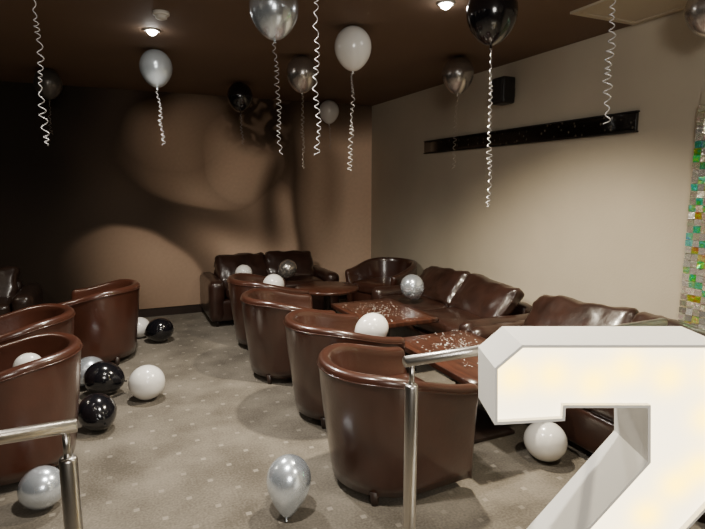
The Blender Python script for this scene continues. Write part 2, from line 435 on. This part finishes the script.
ceil_balloon(458, 74, .130, 'silver', 'grey silver balloon in front of the beige wall left of the loudspeaker', .60, True, seed=7, amp=.011)
ceil_balloon(492, 12, .135, 'black', 'large black balloon at the top edge above the loudspeaker', .85, seed=8, amp=.011)
ceil_balloon(48, 83, .118, 'dim', 'dim dark grey balloon in the shadow at the upper left', .3, True, seed=9, amp=.008)
ceil_balloon(30, -50, .13, 'white', 'balloon above the frame whose curly white ribbon hangs at the far left', .58, seed=10, amp=.012, rad=.0020)
ceil_balloon(315, -54, .13, 'chrome', 'balloon above the frame whose ribbon hangs between the chrome and white balloons', .62, seed=11, amp=.011)
ceil_balloon(616, -50, .13, 'white', 'balloon above the frame whose curly ribbon hangs over the black wall strip', .49, seed=12, amp=.014, rad=.0026)
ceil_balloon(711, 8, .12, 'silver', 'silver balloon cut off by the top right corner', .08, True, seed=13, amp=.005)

def rest_balloon(px, py, R, kind, label, z0=0, rot=(0, 0, 0), xy=None, group='loose balloons lying about', sh=0):
    E = Euler([math.radians(a) for a in rot]); Rm = E.to_matrix()
    mz = min((Rm @ (Vector((r*math.cos(a), r*math.sin(a), z))*R)).z for (r, z) in PROF[sh][0]+PROF[sh][1] for a in [k*PI/16 for k in range(32)])
    p = on_z(px, py, z0+R*(1 if sh == 0 else 1.35)) if xy is None else Vector((xy[0], xy[1], 0))
    r = empty('balloon', (p.x, p.y, z0-mz+.001), label, 'balloon', group, rot=E)
    bal_part(r, kind, 'body', R, sh); bal_part(r, kind, 'knot', R, sh)
rest_balloon(42, 488, .100, 'chrome', 'pale silver balloon on the carpet beside the left railing post', rot=(70, 0, 40))
rest_balloon(289, 483, .106, 'chrome', 'teardrop silver balloon standing knot-down on the open carpet in the foreground', rot=(-26, 14, 0), sh=1)
rest_balloon(97, 412, .115, 'black', 'black balloon on the carpet nearest the left chairs, front of the cluster', rot=(75, 0, 200))
rest_balloon(103, 378, .125, 'black', 'black balloon in the middle of the cluster, touching the white one', rot=(80, 0, 250))
rest_balloon(87, 375, .115, 'chrome', 'silver balloon half hidden behind the black balloons beside the left chair', rot=(80, 0, 120), xy=(-.27, 4.43))
rest_balloon(147, 383, .125, 'white', 'white balloon on the carpet at the right of the floor cluster', rot=(60, 0, 20))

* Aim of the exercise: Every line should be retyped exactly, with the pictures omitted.

* Correct result:
The Blender Python script for this scene continues. Write part 2, from line 435 on. This part finishes the script.
ceil_balloon(458, 74, .130, 'silver', 'grey silver balloon in front of the beige wall left of the loudspeaker', .60, True, seed=7, amp=.011)
ceil_balloon(492, 12, .135, 'black', 'large black balloon at the top edge above the loudspeaker', .85, seed=8, amp=.011)
ceil_balloon(48, 83, .118, 'dim', 'dim dark grey balloon in the shadow at the upper left', .3, True, seed=9, amp=.008)
ceil_balloon(30, -50, .13, 'white', 'balloon above the frame whose curly white ribbon hangs at the far left', .58, seed=10, amp=.012, rad=.0020)
ceil_balloon(315, -54, .13, 'chrome', 'balloon above the frame whose ribbon hangs between the chrome and white balloons', .62, seed=11, amp=.011)
ceil_balloon(616, -50, .13, 'white', 'balloon above the frame whose curly ribbon hangs over the black wall strip', .49, seed=12, amp=.014, rad=.0026)
ceil_balloon(711, 8, .12, 'silver', 'silver balloon cut off by the top right corner', .08, True, seed=13, amp=.005)

def rest_balloon(px, py, R, kind, label, z0=0, rot=(0, 0, 0), xy=None, group='loose balloons lying about', sh=0):
    E = Euler([math.radians(a) for a in rot]); Rm = E.to_matrix()
    mz = min((Rm @ (Vector((r*math.cos(a), r*math.sin(a), z))*R)).z for (r, z) in PROF[sh][0]+PROF[sh][1] for a in [k*PI/16 for k in range(32)])
    p = on_z(px, py, z0+R*(1 if sh == 0 else 1.35)) if xy is None else Vector((xy[0], xy[1], 0))
    r = empty('balloon', (p.x, p.y, z0-mz+.001), label, 'balloon', group, rot=E)
    bal_part(r, kind, 'body', R, sh); bal_part(r, kind, 'knot', R, sh)
rest_balloon(42, 488, .100, 'chrome', 'pale silver balloon on the carpet beside the left railing post', rot=(70, 0, 40))
rest_balloon(289, 483, .106, 'chrome', 'teardrop silver balloon standing knot-down on the open carpet in the foreground', rot=(-26, 14, 0), sh=1)
rest_balloon(97, 412, .115, 'black', 'black balloon on the carpet nearest the left chairs, front of the cluster', rot=(75, 0, 200))
rest_balloon(103, 378, .125, 'black', 'black balloon in the middle of the cluster, touching the white one', rot=(80, 0, 250))
rest_balloon(87, 375, .115, 'chrome', 'silver balloon half hidden behind the black balloons beside the left chair', rot=(80, 0, 120), xy=(-.27, 4.43))
rest_balloon(147, 383, .125, 'white', 'white balloon on the carpet at the right of the floor cluster', rot=(60, 0, 20))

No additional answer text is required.